The benchmark script reports up to four implementations per shape: torch.fft, numpy, rifft.torch (PyTorch+DLPack path), rifft.numpy (mutates the NumPy buffer in place), and rifft.numpy_out (uses rifft_out, so it includes the single copy overhead). If PyTorch is unavailable (or you pass --skip-torch), the torch rows are omitted automatically. Pair these numbers with the optional timing summary to understand whether row kernels, column kernels, or transposes dominate a given workload.

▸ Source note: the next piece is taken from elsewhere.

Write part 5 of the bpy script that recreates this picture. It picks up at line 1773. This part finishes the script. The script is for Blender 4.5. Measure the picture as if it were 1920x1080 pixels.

PyTorch is only required for torch comparisons; install it via pip install "rifft[bench]" (or pip install "rifft[torch]") before running the benchmarks.

Release helper

Use ./scripts/release.sh to format/lint/test the Rust crate, ensure maturin is ready, and then optionally publish to crates.io and PyPI (each step prompts for confirmation).

Roadmap

• CUDA + Metal back-ends via opaque TensorHandles.
• Mixed-precision kernels (bf16/half) with on-the-fly promotion.
• Autotuned fuse graph builder for multi-filter workloads.

License

Licensed under either of

• Apache License, Version 2.0, (LICENSE-APACHE or http://www.apache.org/licenses/LICENSE-2.0)
• MIT license (LICENSE-MIT or http://opensource.org/licenses/MIT)

at your option. Any contributions are accepted under the same dual license.